Sinaloa Crime Scene
A police officer takes a photograph of a crime scene in Culiacan, Sinaloa state, Nov. 23, 2011. REUTERS/Fidel Duran

Lawmakers in Mexico’s Sinaloa state are backpedaling on a law restricting press coverage of crime scenes after media groups around the country decried it as a “gag order.”

The Congress of Sinaloa, a state in Mexico’s northwest with a heavy drug cartel presence, quietly passed a provision Wednesday known as Article 51, which effectively bars journalists from crime scenes and prohibits them from obtaining “information related to public safety or the procurement of justice.” Under the law, journalists’ only access to crime-related information would be through press releases and statements by authorities.

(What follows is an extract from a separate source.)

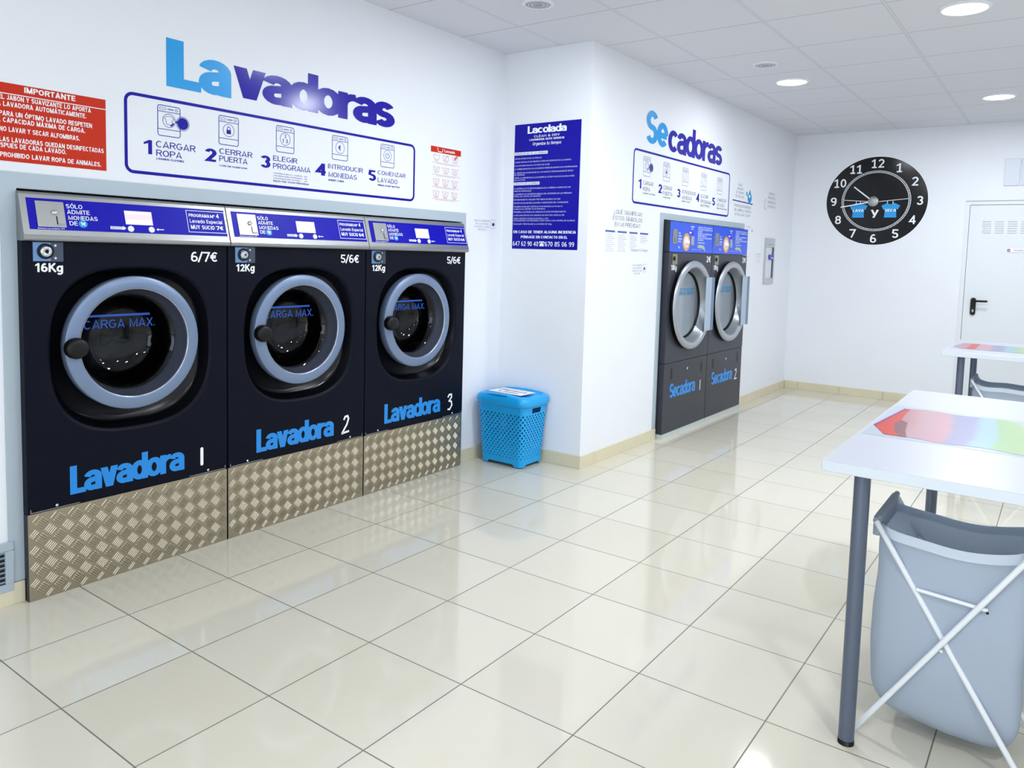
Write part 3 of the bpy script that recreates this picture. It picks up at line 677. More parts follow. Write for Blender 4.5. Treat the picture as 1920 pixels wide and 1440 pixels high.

Journalists and media organizations across the country lashed out against the law and staged protests late Friday in solidarity with the Sinaloa press. Rafael Cano Franco, the president of the National Forum of Journalists and Communicators, said the law was meant to mask government inefficiency and undermine transparency in Sinaloa. “We are not living in a totalitarian country; we are living in a free and democratic country,” he told Mexican newspaper El Universal.

The state governor and lawmakers denied that the law was meant to curtail freedom of the press. Gov. Mario Lopez Valdez, who proposed the bill, said the intent was “to provide conditions to guarantee a free and safe exercise of the profession.”

The outcry eventually prompted members of Congress to reconsider. Jesus Enrique Hernandez, head of the Sinaloa Congress’ political coordination committee, said Friday that the legislature would hold a special session on Aug. 21 to vote on repealing Article 51, and that he expected Congress to do so.

Hernandez also said the legislature passed the bill only because members did not read the text thoroughly amid the large stack of bills they had to deal with last week.

Sinaloa, along with the nearby Chihuahua and Durango states, makes up the so-called Golden Triangle, a hotbed of drug production and trafficking. The Sinaloa cartel, which was headed by the notorious kingpin Joaquin “El Chapo” Guzman until Mexican authorities captured him in February, is one of the country’s largest and most formidable drug trafficking organizations.

Drug-related violence stemming from turf wars among gangs and the Mexican military’s offensive on cartels has also made the country one of the most dangerous places in the world for journalists. Advocacy organization Reporters Without Borders ranked Mexico 152 out of 180 in its 2014 Press Freedom Index, noting that at least 88 journalists were murdered between 2000 and 2013.